The same runners were usually encountered, although not every day and not at exactly the same time. It became interesting to theorize what they were doing on those mornings when I'd be on time on my route and they wouldn't be there. Were they oversleeping? Were they giving up on running? Had they gotten up early to take their run? I never knew, because I didn't want to intrude on their 6:00 a.m. shell, because when you’re running at 6:00 a.m. there is something almost holy about it. All four of them, however, became casual fast friends and I looked forward to seeing them along the way, although we never talked and never exchanged names.

One old man walked half a block and then jogged the next half-block, going on at a curious pace that was marked by humming during his walking phase. He carried a car antenna to protect himself against the packs of dogs that got together to terrorize the paperboys and runners and cats and garbage cans. He wore slip-on canvas shoes and was always bundled up as though it was eternally December.

The other elderly gentleman was more serious about his image. He wore a regulation high-dollar dark blue sweatshirt with yellow piping. He had gray hair, was very anti-social, and he puffed very hard when he ran, but he ran very well.

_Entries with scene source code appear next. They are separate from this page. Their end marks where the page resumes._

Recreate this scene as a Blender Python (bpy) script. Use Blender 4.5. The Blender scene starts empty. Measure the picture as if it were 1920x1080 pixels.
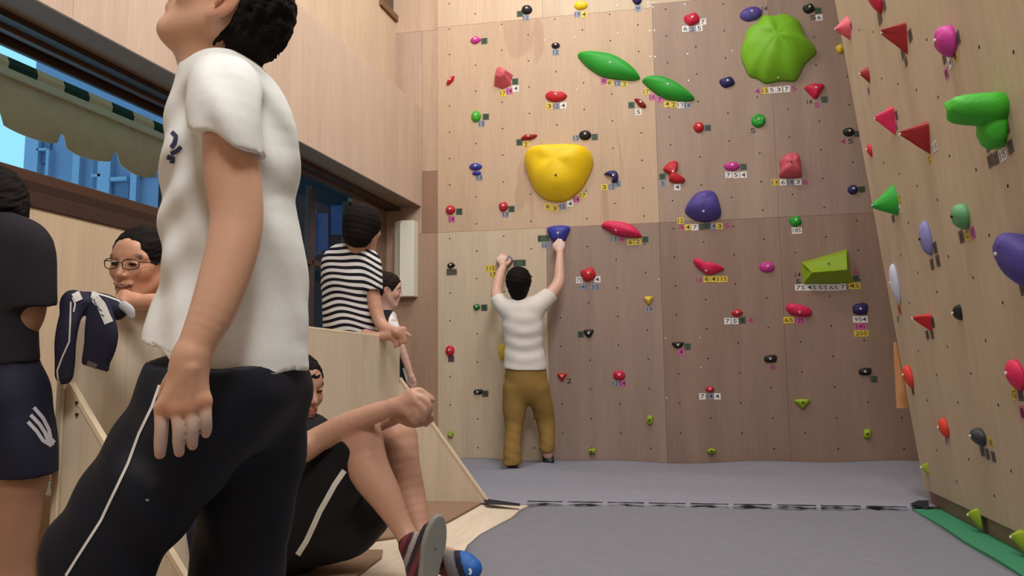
import bpy, bmesh, math, random
import numpy as np
from mathutils import Matrix, Vector
from mathutils.bvhtree import BVHTree
random.seed(7)
SC = bpy.context.scene
COL = SC.collection
# ---------------------------------------------------------------- camera
FPX = 1500.0
CAM = np.array([1.66122581, -6.34958656, 0.62896355])
RW = np.array([[0.9839007118852658, 0.17834653048424895, -0.011484956068466317],
               [-0.03203666638389098, 0.11278693880467859, -0.9931025921031903],
               [-0.17582104867924944, 0.9774822870514308, 0.11668477767913192]])   # rows: right, down, forward
cd = bpy.data.cameras.new('camera'); cam = bpy.data.objects.new('camera', cd); COL.objects.link(cam)
cd.sensor_width = 36.0; cd.lens = 36.0 * FPX / 1920.0; cd.clip_start = 0.05; cd.clip_end = 200
M = Matrix.Identity(4)
for i in range(3):
    M[i][0] = RW[0][i]; M[i][1] = -RW[1][i]; M[i][2] = -RW[2][i]; M[i][3] = CAM[i]
cam.matrix_world = M
SC.camera = cam
# ---------------------------------------------------------------- colour management
SC.view_settings.view_transform = 'Standard'; SC.view_settings.look = 'None'
SC.view_settings.gamma = 1.0; SC.view_settings.use_curve_mapping = False
SC.view_settings.exposure = 0.0
# ---------------------------------------------------------------- world (dusk sky)
w = bpy.data.worlds.new('world'); SC.world = w; w.use_nodes = True
bg = w.node_tree.nodes['Background']; bg.inputs[0].default_value = (0.32, 0.76, 1.0, 1); bg.inputs[1].default_value = 1.15
# ---------------------------------------------------------------- lamps
def area(name, loc, target, sx, sy, power, color):
    l = bpy.data.lights.new(name, 'AREA'); l.shape = 'RECTANGLE'; l.size = sx; l.size_y = sy; l.energy = power; l.color = color
    o = bpy.data.objects.new(name, l); COL.objects.link(o); o.location = loc
    o.rotation_euler = (Vector(target) - Vector(loc)).to_track_quat('-Z', 'Y').to_euler()
    return o
WARM = (1.0, 0.98, 0.97)
area('ceiling_lamp', (0.9, -1.7, 4.8), (0.7, -.2, 2.6), 2.0, 0.4, 42, WARM)
area('ceiling_lamp', (1.9, -3.8, 4.8), (-.4, -3.4, 1.6), 2.0, 0.5, 105, WARM)
area('ceiling_lamp', (2.1, -7.0, 4.1), (.7, -4.9, 0.8), 1.6, 0.9, 160, WARM)
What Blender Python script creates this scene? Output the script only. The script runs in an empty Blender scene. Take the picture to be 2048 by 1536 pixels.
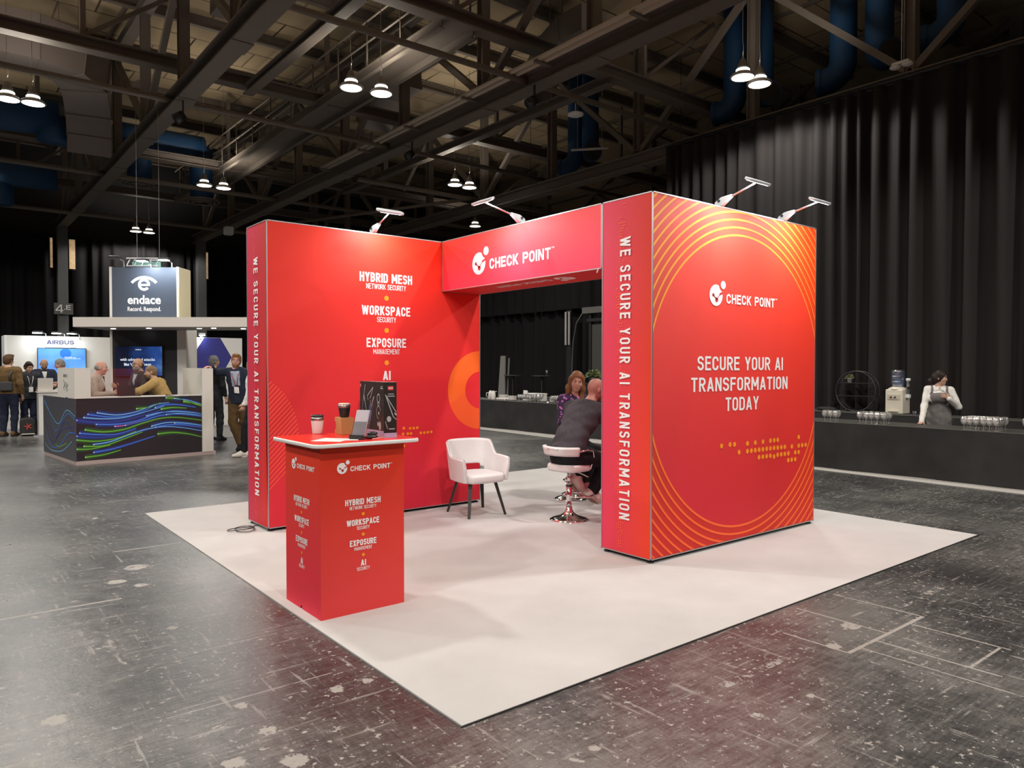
import bpy, math, random
import numpy as np
from mathutils import Vector, Matrix

random.seed(7)
SC = bpy.context.scene
COL = SC.collection
PI = math.pi

# ---------------------------------------------------------------- camera, world, exposure
cam_data = bpy.data.cameras.new('camera')
cam = bpy.data.objects.new('camera', cam_data)
COL.objects.link(cam)
CAM = Vector((-1.8299, -2.6391, 1.5934))
_yaw, _pitch, _roll = 0.8961, -0.0229, 0.0009
_fw = Vector((math.cos(_pitch)*math.cos(_yaw), math.cos(_pitch)*math.sin(_yaw), math.sin(_pitch)))
_r = Vector((math.sin(_yaw), -math.cos(_yaw), 0)); _u = _r.cross(_fw)
_r2 = _r*math.cos(_roll) + _u*math.sin(_roll); _u2 = -_r*math.sin(_roll) + _u*math.cos(_roll)
cam.matrix_world = Matrix(((_r2.x, _u2.x, -_fw.x, CAM.x), (_r2.y, _u2.y, -_fw.y, CAM.y), (_r2.z, _u2.z, -_fw.z, CAM.z), (0, 0, 0, 1)))
cam_data.sensor_width = 36.0
cam_data.lens = 1464.16/2048*36.0
cam_data.clip_end = 200
SC.camera = cam

world = bpy.data.worlds.new('world'); SC.world = world
world.use_nodes = True
world.node_tree.nodes['Background'].inputs['Color'].default_value = (1.0, 0.93, 0.84, 1)
world.node_tree.nodes['Background'].inputs['Strength'].default_value = 0.02
SC.view_settings.view_transform = 'Standard'
SC.view_settings.look = 'None'
SC.view_settings.gamma = 1
SC.view_settings.use_curve_mapping = False
SC.view_settings.exposure = 0.0
try:
    SC.cycles.use_denoising = True
    SC.cycles.max_bounces = 8
    SC.cycles.transparent_max_bounces = 24
    SC.cycles.sample_clamp_indirect = 4.0
    SC.cycles.caustics_reflective = False
    SC.cycles.caustics_refractive = False
except Exception:
    pass

HALL_W = 400.0         # one pendant of a pair
BOOTH_W = 9.5         # one clip-on LED floodlight
LAMP_Z = 7.0
UP_SHARE = 0.5

def hall_light(x, y, power, z=LAMP_Z - 0.06):
    d = bpy.data.lights.new('pendant_light', 'SPOT')
    d.energy = power; d.spot_size = math.radians(157); d.spot_blend = 0.2
    d.shadow_soft_size = 0.18; d.color = (1.0, 0.96, 0.90)
    o = bpy.data.objects.new('pendant_light', d); COL.objects.link(o); o.location = (x, y, z)
    # the lamp's vented housing also throws light up to the roof
    d = bpy.data.lights.new('pendant_uplight', 'SPOT'); d.energy = power*UP_SHARE; d.shadow_soft_size = 0.12; d.color = (1.0, 0.90, 0.76); d.spot_size = math.radians(165); d.spot_blend = 0.5
    u = bpy.data.objects.new('pendant_uplight', d); COL.objects.link(u); u.location = (x, y, z+0.3); u.rotation_euler = (PI, 0, 0)
    return o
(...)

A guy in his early 20s wore yellow shorts and a plain white T-shirt, and he ran as though doing a 440 when he came down Rose Hill Drive every morning.

The fourth cohort on the 6:00 a.m. shift was a girl about 17 or 18 who wore a dark blue shirt, white shorts, white knee-socks with blue stripes at the top, white running flats, and a ponytail about three feet long that whipped around behind her. She was the closest of any of us to a real runner, because she always ran with a smile, she ran with great style, and she looked as though she’d been born running.

With the company of four other runners in a two-mile course, so many dogs, paperboys, people going to work, dead squirrels, and an old fellow who drank his morning coffee on his side patio and always waved as I went by, the same course repeated over and over was never dull. It’s just that, running it often enough, it became confining, and I began doing two circuits of the course every morning, which came to 3.2 miles, since the loop began in a bit more than a quarter-mile from my front door.

With the move to California, I began setting up courses that ran past my front door and that always came past in the same direction so that, like a kid with an electric train and lots of track, I could make up any of a hundred combinations. My Number One course was 1.4 miles, my Number Two course was 2.35 miles, and my Number Three course was 4.2 miles. They were set up so as to avoid crossing intersections whenever possible - which can become a problem in a suburban area, because stopping for "Don't Walk" lights can really throw you off your pace.

I began playing games with the courses, combining them for different distances, trying to eventually top my 18-mile Saturday runs from college. During the week I might combine my Number One and Number Two courses for a spirited 3.75-mile if it came the day after a major crack at the elusive 18 miles. By doing my courses 1-2-3-3-2-1, I could get in 16.1 miles, a healthy effort for a Sunday morning.

Even with the variety of courses I began setting up, and with the almost endless variations it provided, I also set aside a day each week when I'd just run, whether I had to stop at intersections or not. It didn't matter much what the mileage was, just so I kept going until I was tired and ready to head back. I also set aside one day for a 1.5-mile jog to a local schoolyard, where I’d do repeats on the track, then jog the 1.5-mile route back home. I always took Saturdays off.

Each week, the goals would shift as I'd take a few minutes Sunday afternoon to sit down after my long run to renew my week’s running in the journal and to assess my aches. At that point I'd set new goals for the coming week. The goals, though, were an ongoing thing, something kept flexible yet moving forward, since I did want to see some improvements but had no illusions about outrunning Bill Rodgers or Frank Shorter in a marathon.

Goals are important to a runner because they give him a horizon he can sight in on. But flexibility is just as important if the runner is every going to reach the horizon.